Recently I was interviewed by a financial magazine on the topic of Exchange Traded Funds (ETFs). I pointed out that ETFs are an excellent investment tool to implement a sector rotation strategy, and that sector rotation was completely different from the traditional Morningstar Style-Box approach to equity selection. Morningstar is perhaps the best-known research firm specializing in independent mutual fund analysis and its star-rating system is widely used in the investment industry. In 1992 Morningstar introduced a system for categorizing mutual funds by investment style. The Morningstar Style Box divides the equity mutual fund universe by two major characteristics: market capitalization (or the market value of the companies in a fund) and the valuation of the stocks in a fund based on the P/E and P/B ratios. So a mutual fund that owns large cap stocks with high P/E and P/B ratios is likely to be found in the large growth, or upper right hand quadrant of the box.

Over the years this approach to categorizing investment managers has been quite useful for investors who want to make “apples to apples” comparisons of fund managers. You can easily go to the Morningstar database and list all the funds in the large growth universe and rank and sort them by any number of metrics. In the strategic, buy and hold paradigm of asset allocation, where presumably an investor would own a fixed percentage of large cap, mid cap, and small cap funds, as well as growth and value funds, finding a manager that outperforms the average fund in the universe is the ticket to generating above market returns. I call this search for winning mutual funds in each category the “manager search” model for the investment industry. Not surprisingly the search for the best manager in each style category dominates the conversation of portfolio analysts at every level of the profession, from those who are working at the consumer level, to those who consult with the country’s largest pension plans. For mutual fund managers, the style box becomes a sort of jail cell where they are absolutely constrained to only invest in stocks that fall within a neatly defined style box. Doing otherwise, called “style drift,” is almost guaranteed to get a fund manager fired, because consultants want a large growth manager to remain large growth. Shifting to a different style means the overall asset allocation of the portfolio is now off model and needs to be rebalanced.

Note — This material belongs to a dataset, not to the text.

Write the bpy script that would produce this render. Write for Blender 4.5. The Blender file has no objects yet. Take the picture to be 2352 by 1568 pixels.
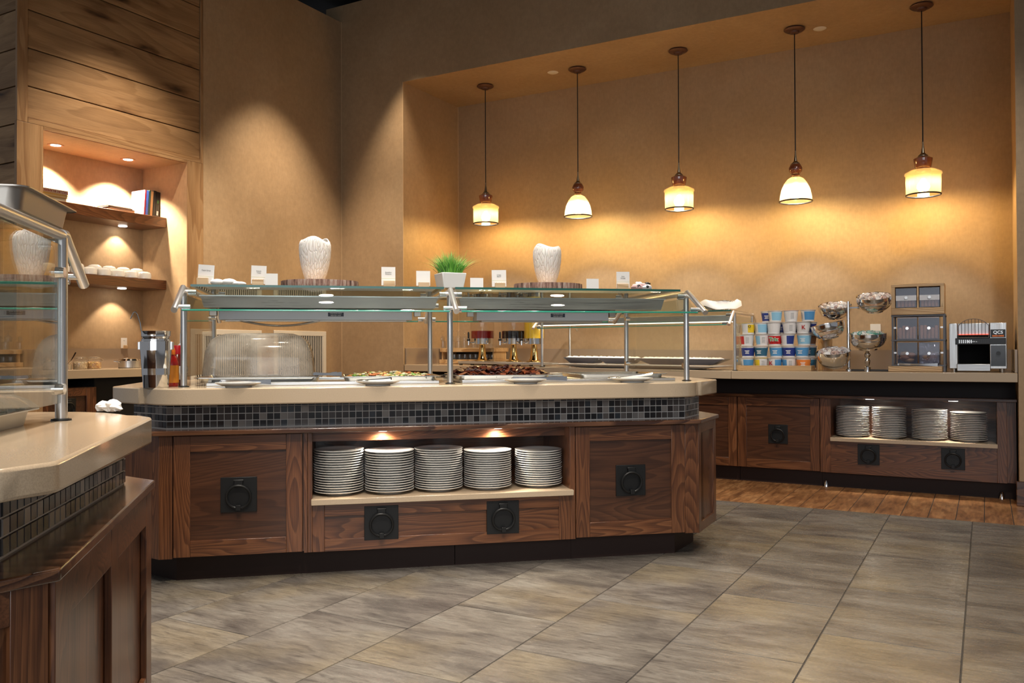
import bpy, bmesh, math, random
from mathutils import Matrix, Vector
random.seed(7)
sc = bpy.context.scene
COL = sc.collection
PI = math.pi
H = 1.05                                   # eye height of the photographer
F, YAW, PITCH, ROLL = 1939.93, 0.511028, 0.011384, -0.0045565
PHI = 0.712088                             # the islands stand at this angle to the back wall
# ------------------------------------------------------------------ camera
def _axes():
    cy, sy = math.cos(YAW), math.sin(YAW)
    fw = Vector((-sy*math.cos(PITCH), cy*math.cos(PITCH), math.sin(PITCH)))
    right = Vector((cy, sy, 0)); up = right.cross(fw)
    r = right*math.cos(ROLL)+up*math.sin(ROLL); u = -right*math.sin(ROLL)+up*math.cos(ROLL)
    return r, u, fw
CR, CU, CF = _axes()
cam = bpy.data.cameras.new('camera'); camo = bpy.data.objects.new('camera', cam); COL.objects.link(camo)
cam.sensor_width = 36; cam.lens = F/2352*36; cam.clip_start = .05; cam.clip_end = 60
camo.matrix_world = Matrix(((CR.x, CU.x, -CF.x, 0), (CR.y, CU.y, -CF.y, 0), (CR.z, CU.z, -CF.z, H), (0, 0, 0, 1)))
sc.camera = camo
# ------------------------------------------------------------------ world, exposure, room lights
sc.view_settings.view_transform = 'Standard'; sc.view_settings.look = 'None'
sc.view_settings.exposure = 0.60; sc.view_settings.gamma = 1; sc.view_settings.use_curve_mapping = False
wd = bpy.data.worlds.new('world'); sc.world = wd; wd.use_nodes = True
wd.node_tree.nodes['Background'].inputs[0].default_value = (0.90, 0.93, 1.0, 1)
wd.node_tree.nodes['Background'].inputs[1].default_value = 0.16
sc.cycles.max_bounces = 8; sc.cycles.transparent_max_bounces = 16; sc.cycles.sample_clamp_indirect = 4.0
sc.cycles.caustics_reflective = False; sc.cycles.caustics_refractive = False
WARM = (1.0, .80, .58); SOFT = (1.0, .90, .78)
def area(loc, sx, sy, power, col=SOFT, aim=(0, 0, -1), name='room_light', spread=PI):
    l = bpy.data.lights.new(name, 'AREA'); l.shape = 'RECTANGLE'; l.size = sx; l.size_y = sy; l.energy = power; l.color = col; l.spread = spread
    o = bpy.data.objects.new(name, l); COL.objects.link(o); o.location = loc
    o.rotation_euler = Vector(aim).to_track_quat('-Z', 'Y').to_euler(); return o
def spot(loc, aim, power, angle=60, blend=.6, col=WARM, r=.04, name='downlight_beam'):
    l = bpy.data.lights.new(name, 'SPOT'); l.energy = power; l.spot_size = math.radians(angle); l.spot_blend = blend; l.color = col; l.shadow_soft_size = r
    o = bpy.data.objects.new(name, l); COL.objects.link(o); o.location = loc
    o.rotation_euler = (Vector(aim)-Vector(loc)).to_track_quat('-Z', 'Y').to_euler(); return o
def point(loc, power, col=WARM, r=.03, name='bulb_light'):
    l = bpy.data.lights.new(name, 'POINT'); l.energy = power; l.color = col; l.shadow_soft_size = r
    o = bpy.data.objects.new(name, l); COL.objects.link(o); o.location = loc; return o
# ceiling downlight clusters of the dining room: over the islands and the aisle
def cluster(cx, cy, nx, ny, dx, dy, power, ang=80):
    for i in range(nx):
        for j in range(ny): spot((cx+(i-(nx-1)/2)*dx, cy+(j-(ny-1)/2)*dy, 4.5), (cx+(i-(nx-1)/2)*dx, cy+(j-(ny-1)/2)*dy, 0), power, ang, .8, (1, .90, .79), .06, 'ceiling_downlight')
cluster(-2.4, 3.2, 3, 2, .9, .9, 120, 74)
cluster(-1.5, 1.3, 2, 2, 1.0, 1.0, 120, 74)
cluster(-.5, 4.9, 3, 1, 1.2, .5, 62, 62)
area((.6, -2.6, 1.9), 5.5, 2.0, 20, (.90, .95, 1.0), aim=(-.40, .90, -.30), spread=math.radians(78), name='dining_room_window')
# unseen spots added over the aisle to brighten island fronts, stone tops, back counter
for (lx, ly, tx, ty, pw_) in ((-.9, .3, -2.6, 2.6, 190), (.1, .8, -1.7, 3.3, 165), (1.0, 2.2, -1.3, 4.0, 70), (.6, 3.6, -1.0, 7.2, 190), (-.9, 3.6, -2.9, 7.0, 250), (.2, -.6, -1.3, 1.2, 90)):
    spot((lx, ly, 4.4), (tx, ty, .5), pw_, 50, .9, (1, .91, .80), .09, 'fill_spot')
# wall-washing downlights that throw the scallops on the plaster
spot((-4.85, 5.60, 4.35), (-5.30, 5.60, 0), 280, 66, .75)
spot((-4.70, 6.12, 4.35), (-4.85, 6.62, 0), 130, 58, .75)
spot((-4.55, 4.05, 4.4), (-5.60, 4.05, 0), 300, 66, .8)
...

All of this works fine until you change your view of how you want to categorize the market of publicly traded stocks. For example, MSCI and Standard & Poor’s has developed the GICS method for classifying stocks, (Global Industry Classification System), which groups all publicly traded stocks into 10 sectors, 24 industry groups, and 68 industries. If you look at the stock market by sectors instead of by market cap and value characteristics, you see that the 10 major stock sectors perform quite differently at different points in the economic cycle. During economic contractions investors want to own those sectors that have the most predictable and least cyclical earnings — utilities, consumer staples, and health care. As the economy shows signs of early recovery investors should favor those sectors that do best early in the cycle — financials, technology, and consumer discretionary. And as the economic expansion enters its later stages investors should favor industrials, materials, energy, and then telecom, as they prepare to shift once again to the defensive sectors that will outperform at the next downturn. ETFs (exchange traded funds) are wonderful securities to use to execute a sector rotation strategy because most ETFs are designed to own a GICS-defined index and investors can easily buy and sell sectors and industries that will outperform depending on your market view.

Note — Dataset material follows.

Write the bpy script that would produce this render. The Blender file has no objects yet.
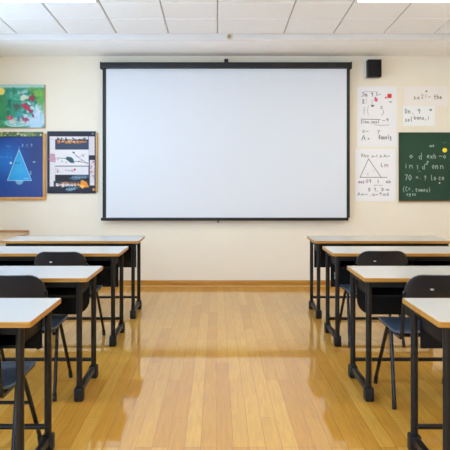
import bpy, bmesh, math, random
import numpy as np
from mathutils import Vector, Matrix

random.seed(7)
S = bpy.context.scene
COL = S.collection
R = math.radians

# ------------------------------------------------------------------ dimensions (metres)
CAM_H = 1.37          # eye height
F_PX = 560.0          # focal length in pixels of a 450 px frame
VPX, VPY = 217.0, 178.0
WALL_Y = 7.10         # front wall
WL, WR, WB = -2.95, 3.35, -2.2
SOF_Y, SOF_Z = 6.27, 2.914
CEIL_Z0, CEIL_SLOPE = 2.99, 0.066     # ceiling height above the soffit face, gentle rise to the rear
PPM = F_PX / WALL_Y

def wx(px): return (px - VPX) / PPM           # plan of the front wall: drawing unit -> metres
def wz(py): return CAM_H + (VPY - py) / PPM
def ceil_z(y): return CEIL_Z0 + CEIL_SLOPE * (SOF_Y - y)

# ------------------------------------------------------------------ materials
def lin(c):
    out = []
    for v in c[:3]:
        v = v / 255.0
        out.append(v / 12.92 if v <= 0.04045 else ((v + 0.055) / 1.055) ** 2.4)
    return tuple(out)

def new_mat(name):
    m = bpy.data.materials.new(name); m.use_nodes = True
    return m, m.node_tree.nodes, m.node_tree.links, m.node_tree.nodes['Principled BSDF']

def plain(name, rgb, rough=0.5, metal=0.0, spec=0.5, noise=0.0, nscale=20.0, bump=0.0, bscale=200.0):
    m, N, L, P = new_mat(name)
    c = lin(rgb)
    P.inputs['Roughness'].default_value = rough
    P.inputs['Metallic'].default_value = metal
    P.inputs['Specular IOR Level'].default_value = spec
    P.inputs['Base Color'].default_value = (*c, 1)
    tc = N.new('ShaderNodeTexCoord')
    if noise:
        nt = N.new('ShaderNodeTexNoise'); nt.inputs['Scale'].default_value = nscale; nt.inputs['Detail'].default_value = 4
        L.new(tc.outputs['Object'], nt.inputs['Vector'])
        cr = N.new('ShaderNodeValToRGB')
        cr.color_ramp.elements[0].position = 0.3; cr.color_ramp.elements[1].position = 0.7
        cr.color_ramp.elements[0].color = (*[v * (1 - noise) for v in c], 1)
        cr.color_ramp.elements[1].color = (*[min(1, v * (1 + noise)) for v in c], 1)
        L.new(nt.outputs['Fac'], cr.inputs['Fac']); L.new(cr.outputs['Color'], P.inputs['Base Color'])
    if bump:
        nb = N.new('ShaderNodeTexNoise'); nb.inputs['Scale'].default_value = bscale; nb.inputs['Detail'].default_value = 3
        L.new(tc.outputs['Object'], nb.inputs['Vector'])
        b = N.new('ShaderNodeBump'); b.inputs['Strength'].default_value = bump; b.inputs['Distance'].default_value = 0.002
        L.new(nb.outputs['Fac'], b.inputs['Height']); L.new(b.outputs['Normal'], P.inputs['Normal'])
    return m

def emit(name, rgb, strength):
    m = bpy.data.materials.new(name); m.use_nodes = True
    N, L = m.node_tree.nodes, m.node_tree.links
    N.clear()
    o = N.new('ShaderNodeOutputMaterial'); e = N.new('ShaderNodeEmission')
    e.inputs['Color'].default_value = (*lin(rgb), 1); e.inputs['Strength'].default_value = strength
    L.new(e.outputs[0], o.inputs[0])
    return m

def wood(name, dark, light, axis='X', rough=0.4, scale=6.0):
    m, N, L, P = new_mat(name)
    tc = N.new('ShaderNodeTexCoord'); mp = N.new('ShaderNodeMapping')
    s = {'X': (1, 14, 14), 'Y': (14, 1, 14), 'Z': (14, 14, 1)}[axis]
    mp.inputs['Scale'].default_value = s
    L.new(tc.outputs['Object'], mp.inputs['Vector'])
    nt = N.new('ShaderNodeTexNoise'); nt.inputs['Scale'].default_value = scale; nt.inputs['Detail'].default_value = 5
    L.new(mp.outputs[0], nt.inputs['Vector'])
    cr = N.new('ShaderNodeValToRGB')
    cr.color_ramp.elements[0].position = 0.32; cr.color_ramp.elements[1].position = 0.68
    cr.color_ramp.elements[0].color = (*lin(dark), 1); cr.color_ramp.elements[1].color = (*lin(light), 1)
    L.new(nt.outputs['Fac'], cr.inputs['Fac']); L.new(cr.outputs['Color'], P.inputs['Base Color'])
    P.inputs['Roughness'].default_value = rough
    return m

def floor_mat():
    m, N, L, P = new_mat('varnished_planks')
    tc = N.new('ShaderNodeTexCoord')
    mp = N.new('ShaderNodeMapping'); mp.inputs['Rotation'].default_value = (0, 0, R(90))
    L.new(tc.outputs['Object'], mp.inputs['Vector'])
    br = N.new('ShaderNodeTexBrick')
    br.inputs['Scale'].default_value = 1.0
    br.inputs['Brick Width'].default_value = 0.95; br.inputs['Row Height'].default_value = 0.083
    br.inputs['Mortar Size'].default_value = 0.0014; br.inputs['Mortar Smooth'].default_value = 0.3
    br.offset = 0.37; br.offset_frequency = 3
    br.inputs['Color1'].default_value = (*lin(FLOOR_A), 1)
    br.inputs['Color2'].default_value = (*lin(FLOOR_B), 1)
    br.inputs['Mortar'].default_value = (*lin(FLOOR_J), 1)
    L.new(mp.outputs[0], br.inputs['Vector'])
    mg = N.new('ShaderNodeMapping'); mg.inputs['Scale'].default_value = (22, 1.6, 1)
    L.new(tc.outputs['Object'], mg.inputs['Vector'])
    nt = N.new('ShaderNodeTexNoise'); nt.inputs['Scale'].default_value = 3.0; nt.inputs['Detail'].default_value = 6
    nt.inputs['Distortion'].default_value = 0.6
    L.new(mg.outputs[0], nt.inputs['Vector'])
    cr = N.new('ShaderNodeValToRGB')
    cr.color_ramp.elements[0].position = 0.3; cr.color_ramp.elements[1].position = 0.7
    cr.color_ramp.elements[0].color = (0.84, 0.82, 0.78, 1); cr.color_ramp.elements[1].color = (1.06, 1.06, 1.06, 1)
    L.new(nt.outputs['Fac'], cr.inputs['Fac'])
    mx = N.new('ShaderNodeMix'); mx.data_type = 'RGBA'; mx.blend_type = 'MULTIPLY'; mx.inputs[0].default_value = 1
    L.new(br.outputs['Color'], mx.inputs[6]); L.new(cr.outputs['Color'], mx.inputs[7])
    L.new(mx.outputs[2], P.inputs['Base Color'])
    P.inputs['Roughness'].default_value = 0.5
    P.inputs['Specular IOR Level'].default_value = 0.2
    P.inputs['Coat Weight'].default_value = 1.0
    P.inputs['Coat IOR'].default_value = 1.62
    nr = N.new('ShaderNodeTexNoise'); nr.inputs['Scale'].default_value = 2.5; nr.inputs['Detail'].default_value = 3
    L.new(tc.outputs['Object'], nr.inputs['Vector'])
    mr = N.new('ShaderNodeMapRange'); mr.inputs['To Min'].default_value = 0.03; mr.inputs['To Max'].default_value = 0.06
    L.new(nr.outputs['Fac'], mr.inputs['Value']); L.new(mr.outputs[0], P.inputs['Coat Roughness'])
    bp = N.new('ShaderNodeBump'); bp.inputs['Strength'].default_value = 0.10; bp.inputs['Distance'].default_value = 0.0015
    L.new(br.outputs['Fac'], bp.inputs['Height']); bp.invert = True
    bw = N.new('ShaderNodeBump'); bw.inputs['Strength'].default_value = 0.05; bw.inputs['Distance'].default_value = 0.003
    mw = N.new('ShaderNodeMapping'); mw.inputs['Scale'].default_value = (12, 2.5, 1)
    L.new(tc.outputs['Object'], mw.inputs['Vector'])
    nw = N.new('ShaderNodeTexNoise'); nw.inputs['Scale'].default_value = 1.5; nw.inputs['Detail'].default_value = 2
    L.new(mw.outputs[0], nw.inputs['Vector'])
    L.new(nw.outputs['Fac'], bw.inputs['Height']); L.new(bp.outputs['Normal'], bw.inputs['Normal'])
    L.new(bw.outputs['Normal'], P.inputs['Coat Normal']); L.new(bp.outputs['Normal'], P.inputs['Normal'])
    return m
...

I thought it would be interesting to go back to the Morningstar Style Boxes and see what happens when you view them in terms of sectors and industries. The results are actually very strange. Let’s start with the premise that if you’re a defensive investor you would want a mutual fund that owns large-cap value stocks, which presumably are more defensive than either small cap funds (generally) or large cap growth stocks. I screened the 320 mutual funds that comprise the universe of large cap value funds in the Morningstar database and found that in aggregate, 66.4% of the funds were invested in cyclical stocks, including 3.5% basic materials, 7.8% consumer cyclical, 19.6% financial services, 12.1% energy, 11.4% industrials, and 10.4% technology. In other words, if you thought that owning a large value fund was a defensive investment, you’re in for a surprise. I consider all of the above “high octane” sectors of the market that are typically more volatile than the market as a whole. Only 33.7% of the average large value fund is actually invested in defensive sectors like utilities, consumer defensive, healthcare, and communication services.

Large cap growth funds seem more useful to investors who believe we’re in an economic expansion, but there are still some major issues. The first problem is that 22.4% of these funds are invested in defensive stocks which are almost guaranteed to underperform in an economic expansion. The second problem is that there’s no way to differentiate between early and late cyclical holdings. For example, if we’re early in the cycle then the average fund invests 24.1% of the fund in late cyclicals (like energy, industrials, and materials). Investors are left to hope that fund managers are actively rotating their mutual fund stock portfolio to the proper sector as the cycle progresses.

As the investment community becomes more sophisticated, the style box approach to categorizing mutual fund managers is going to be left behind. Investors will become more interested in discussing sector rotation and a manager’s ability to add excess returns by investing in those sectors and industries that outperform as the market relentlessly grinds through its cycle.